Pendeta Gomar juga mengapresiasi penegasan Presiden Jokowi bahwa penyelesaian non yudisial ini tidak menegasikan penyelesaian secara hukum. Malah pengakuan ini bisa menjadi pintu masuk untuk proses hukum selanjutnya. Kini menjadi tugas seluruh elemen bangsa yang berkehendak baik untuk mengawal proses ini dengan kebih sungguh-sungguh.
"Pada kesempatan ini saya juga menyampaikan penghargaan kepada Tim PPHAM bentukan presiden yang bekerja cepat dalam perumusan masalah yang cukup pelik ini, sehingga presiden bisa tiba pada pengakuan di atas pada waktunya," ujarnya.

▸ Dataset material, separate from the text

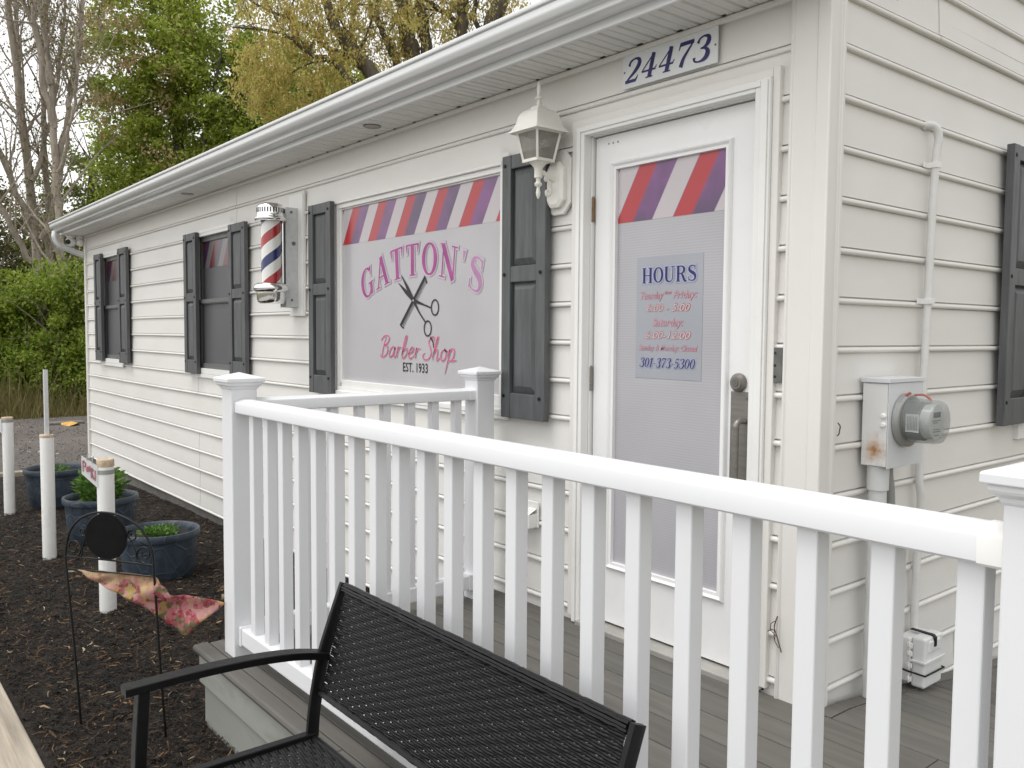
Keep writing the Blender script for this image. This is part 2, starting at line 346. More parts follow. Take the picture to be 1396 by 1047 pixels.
def cr(pts,n=6,closed=False):                # catmull-rom
    P=[np.array(p,float) for p in pts]; out=[]; k=len(P)
    for i in range(k-1):
        p0=P[max(i-1,0)];p1=P[i];p2=P[i+1];p3=P[min(i+2,k-1)]
        for j in range(n):
            t=j/n; out.append(.5*((2*p1)+(-p0+p2)*t+(2*p0-5*p1+4*p2-p3)*t*t+(-p0+3*p1-3*p2+p3)*t**3))
    out.append(P[-1]); return [tuple(o) for o in out]
# ------------------------------------------------------------------ lettering (flat strokes on a wall plane, x right, z up)
def stroke(pts,w,n=6,smooth=True):
    pts=[tuple(p) for p in pts]; ww=list(w) if isinstance(w,(list,tuple)) else [w]*len(pts)
    if smooth and len(pts)>2:
        q=cr([(*p,a) for p,a in zip(pts,ww)],n); pts=[(a[0],a[1]) for a in q]; ww=[a[2] for a in q]
    return pts,ww
def arc(cx,cy,rx,ry,a0,a1,thick,thin,n=22):
    P=[];W=[]
    for i in range(n+1):
        a=rad(a0+(a1-a0)*i/n); P.append((cx+rx*cos(a),cy+ry*sin(a))); W.append(thin+(thick-thin)*abs(cos(a))**1.4)
    return P,W
def bar(x0,y0,x1,y1,w): return [(x0,y0),(x1,y1)],[w,w]
TK,TN=.20,.06
SER={
'G':(.92,[arc(.43,.5,.35,.47,48,312,TK,TN),bar(.70,.02,.70,.42,.17),bar(.52,.42,.88,.42,.05),([(.70,.66),(.72,.96)],[.02,.10])]),
'A':(.92,[bar(.13,.02,.44,1.0,.07),bar(.44,1.0,.76,.02,TK),bar(.22,.34,.64,.34,.05),bar(-.02,.02,.27,.02,.045),bar(.58,.02,.96,.02,.045)]),
'T':(.84,[bar(.42,.0,.42,.98,TK),bar(.02,.97,.82,.97,.06),([(.04,.98),(.08,.70)],[.10,.02]),([(.80,.98),(.76,.70)],[.10,.02]),bar(.22,.02,.62,.02,.045)]),
'O':(.92,[arc(.46,.5,.36,.47,0,360,TK,TN,40)]),
'N':(1.0,[bar(.16,.0,.16,.98,.065),bar(.12,.98,.80,.0,TK),bar(.80,.0,.80,.98,.065),bar(0,.02,.32,.02,.045),bar(-.02,.98,.22,.98,.045),bar(.64,.98,.97,.98,.045)]),
"'":(.30,[([(.14,.98),(.12,.70)],[.16,.03])]),
'S':(.76,[stroke([(.62,.74),(.60,.90),(.40,.97),(.18,.90),(.13,.72),(.30,.58),(.54,.46),(.66,.28),(.58,.09),(.36,.03),(.14,.10),(.09,.28)],[.04,.05,.07,.10,.17,.21,.22,.17,.10,.06,.05,.04]),bar(.63,.70,.63,.98,.04),bar(.09,.02,.09,.30,.04)]),
'H':(1.0,[bar(.20,0,.20,1,TK),bar(.80,0,.80,1,TK),bar(.2,.5,.8,.5,.06),bar(.02,.02,.40,.02,.045),bar(.60,.02,.98,.02,.045),bar(.02,.98,.40,.98,.045),bar(.60,.98,.98,.98,.045)]),
'U':(.98,[stroke([(.20,1),(.20,.35),(.26,.12),(.48,.03),(.70,.12),(.78,.35),(.78,1)],[TK,TK,.16,.08,.06,.06,.06]),bar(.02,.98,.40,.98,.045),bar(.62,.98,.96,.98,.045)]),
'R':(.96,[bar(.20,0,.20,1,TK),stroke([(.2,.97),(.52,.96),(.70,.84),(.70,.66),(.52,.52),(.2,.5)],[.06,.08,.17,.17,.08,.05]),stroke([(.48,.52),(.64,.30),(.78,.04),(.96,.03)],[.1,.18,.16,.05]),bar(.02,.02,.40,.02,.045),bar(.02,.98,.22,.98,.045)]),
'2':(.74,[stroke([(.10,.72),(.14,.90),(.36,.99),(.58,.90),(.62,.70),(.48,.45),(.22,.20),(.06,.04)],[.12,.09,.07,.15,.19,.15,.09,.06]),bar(.05,.055,.62,.055,.12),([(.60,.05),(.68,.26)],[.10,.03])]),
'4':(.78,[bar(.48,.0,.48,1.0,.18),bar(.50,1.0,.04,.32,.055),bar(.03,.30,.74,.30,.07),bar(.30,.02,.66,.02,.05),([(.70,.28),(.76,.44)],[.06,.03])]),
'7':(.72,[bar(.06,.93,.70,.93,.14),([(.07,.98),(.04,.70)],[.08,.03]),stroke([(.68,.92),(.50,.62),(.34,.30),(.30,.0)],[.06,.09,.14,.18])]),
'3':(.74,[stroke([(.10,.76),(.16,.93),(.36,.99),(.56,.90),(.58,.70),(.46,.56),(.28,.52)],[.12,.07,.07,.15,.18,.10,.05]),stroke([(.28,.53),(.52,.48),(.66,.30),(.60,.10),(.36,.01),(.12,.07),(.06,.22)],[.05,.10,.20,.17,.07,.07,.13])]),
'0':(.74,[arc(.36,.5,.28,.47,0,360,.18,.055,36)]),
'1':(.56,[bar(.28,0,.28,1,.18),bar(.08,.02,.48,.02,.05),bar(.28,.96,.06,.80,.07)]),
'5':(.74,[bar(.18,.94,.64,.94,.11),bar(.18,.95,.13,.54,.06),stroke([(.12,.52),(.34,.62),(.58,.50),(.62,.26),(.46,.04),(.22,.02),(.06,.14)],[.05,.08,.17,.19,.08,.07,.12])]),
'-':(.42,[bar(.06,.42,.34,.42,.09)]),
}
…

Sebagai tindak lanjut pernyataan ini, Pendeta Gomar mengusulkan dua hal. Pertama, perlunya penghapusan segera berbagai bentuk memorial maupun materi sejarah yang ada selama ini, yang bisa 2 sebagai pembelokan sejarah dan pengaburan fakta pelanggaran HAM yang terjadi. Kedua, perlunya memorialisasi atas pelanggaran HAM berat tersebut dalam bentuk statuta, sebagai peringatan kepada generasi berikut agar tidak terulang.

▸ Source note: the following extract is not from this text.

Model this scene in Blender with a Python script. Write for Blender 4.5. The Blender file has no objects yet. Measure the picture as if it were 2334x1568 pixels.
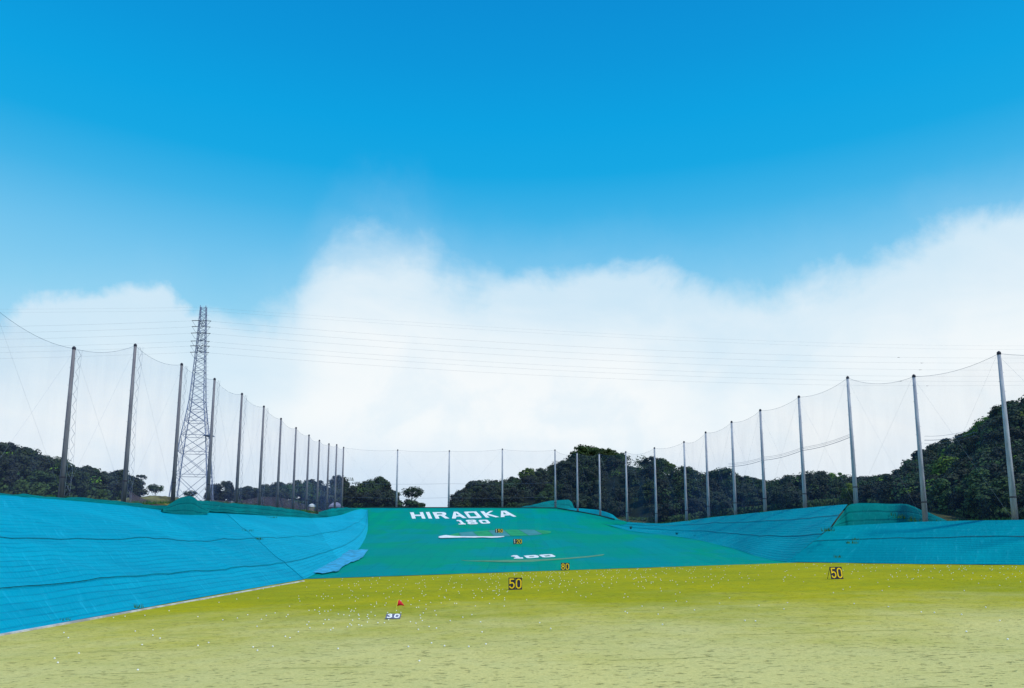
import bpy, bmesh, math, random
from math import sin, cos, tan, pi, sqrt, atan2, radians
from mathutils import Vector, Matrix, noise
from mathutils.geometry import tessellate_polygon

S = bpy.context.scene
C = S.collection
random.seed(7)

# ------------------------------------------------------------------ camera
F, CX, PY = 1700.0, 1167.0, 988.0          # focal length and principal point, in pixels of a 2334 px wide view
PITCH = math.atan(0.148)
H = 2.7
cam_d = bpy.data.cameras.new('camera')
cam = bpy.data.objects.new('camera', cam_d); C.objects.link(cam)
cam_d.sensor_width = 36.0
cam_d.lens = F / 2334.0 * 36.0
cam_d.shift_y = 204.0 / 2334.0
cam_d.clip_end = 5000
cam_d.clip_start = 0.2
cam.location = (0, 0, H)
cam.rotation_euler = (pi / 2 + PITCH, 0, 0)
S.camera = cam

def ray(px, py):
    a = (px - CX) / F; b = (PY - py) / F
    sp, cp = sin(PITCH), cos(PITCH)
    return Vector((a, cp - b * sp, sp + b * cp))
def at(px, py, Y):                          # the point of the place at forward distance Y seen at (px, py)
    d = ray(px, py); s = Y / d.y
    return Vector((d.x * s, Y, H + d.z * s))
def az_el(px, py):
    d = ray(px, py).normalized()
    return math.degrees(atan2(d.x, d.y)), math.degrees(math.asin(d.z))

# ------------------------------------------------------------------ node helpers
class NT:
    def __init__(s, tree): s.t = tree; s.n = tree.nodes; s.l = tree.links
    def new(s, typ, **kw):
        n = s.n.new(typ)
        for k, v in kw.items(): setattr(n, k, v)
        return n
    def put(s, sock, v):
        if v is None: return
        if hasattr(v, 'is_output') or isinstance(v, bpy.types.NodeSocket): s.l.new(v, sock)
        else:
            if isinstance(v, (tuple, list)) and len(v) == 3 and sock.type == 'RGBA': v = (*v, 1)
            sock.default_value = v
    def math(s, op, a, b=None, c=None, clamp=False):
        n = s.new('ShaderNodeMath', operation=op, use_clamp=clamp)
        s.put(n.inputs[0], a); s.put(n.inputs[1], b); s.put(n.inputs[2], c)
        return n.outputs[0]
    def mix(s, f, a, b, mode='MIX'):
        n = s.new('ShaderNodeMix', data_type='RGBA', blend_type=mode)
        s.put(n.inputs[0], f); s.put(n.inputs[6], a); s.put(n.inputs[7], b)
        return n.outputs[2]
    def ramp(s, f, stops, interp='LINEAR'):
        n = s.new('ShaderNodeValToRGB'); r = n.color_ramp; r.interpolation = interp
        while len(r.elements) < len(stops): r.elements.new(0.5)
        for e, (p, c) in zip(r.elements, stops):
            e.position = p
        for e, (p, c) in zip(r.elements, stops):
            e.color = (c, c, c, 1) if isinstance(c, (int, float)) else (*c, 1)
        s.put(n.inputs[0], f); return n.outputs[0]
    def noise(s, vec, scale, detail=4, rough=0.55, dist=0.0):
        n = s.new('ShaderNodeTexNoise'); s.put(n.inputs['Vector'], vec)
        n.inputs['Scale'].default_value = scale; n.inputs['Detail'].default_value = detail
        n.inputs['Roughness'].default_value = rough; n.inputs['Distortion'].default_value = dist
        return n.outputs[0]
    def mapr(s, v, a, b, c=0.0, d=1.0, smooth=True):
        n = s.new('ShaderNodeMapRange', interpolation_type='SMOOTHSTEP' if smooth else 'LINEAR')
        for i, q in enumerate((v, a, b, c, d)): s.put(n.inputs[i], q)
        return n.outputs[0]
    def vscale(s, v, xyz):
        n = s.new('ShaderNodeVectorMath', operation='MULTIPLY'); s.put(n.inputs[0], v); n.inputs[1].default_value = xyz
        return n.outputs[0]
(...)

Sebelumnya, dalam siaran pers Presiden Jokowi mengakui ada kasus pelanggaran hak asasi manusia berat di berbagai peristiwa yang terjadi di Indonesia. Presiden Jokowi pun mengaku menyesal terjadinya peristiwa pelanggaran HAM berat tersebut.
"Dengan pikiran yang jernih dan hati yang tulus saya sebagai Kepala Negara Republik Indonesia mengakui bahwa pelanggaran hak asasi manusia yang berat memang terjadi di berbagai peristiwa,” kata Jokowi dalam keterangan pers yang disampaikan di Istana Merdeka, Rabu (11/1/2023).
Peristiwa pelanggaran HAM berat ini diakuinya setelah ia membaca laporan Tim PPHAM yang dibentuk berdasarkan Keputusan Presiden Nomor 17 Tahun 2022.
Presiden Jokowi menyebut terdapat 12 kasus pelanggaran HAM berat yang terjadi di Indonesia. Kasus pelanggaran HAM berat tersebut yakni peristiwa 1965-1966, peristiwa penembakan misterius 1982-1985, peristiwa Talangsari, Lampung 1989, peristiwa Rumoh Geudong dan Pos Sattis Aceh 1989, peristiwa Penghilangan Orang Secara Paksa 1997-1998, peristiwa Kerusuhan Mei 1998, dan peristiwa Trisakti dan Semanggi I-II 1998-1999.
Selain itu ada pula peristiwa Pembunuhan Dukun Santet 1998-1999, peristiwa Simpang KKA, Aceh 1999, peristiwa Wasior Papua 2001-2002, peristiwa Wamena, Papua 2003, dan peristiwa Jambo Keupok Aceh 2003.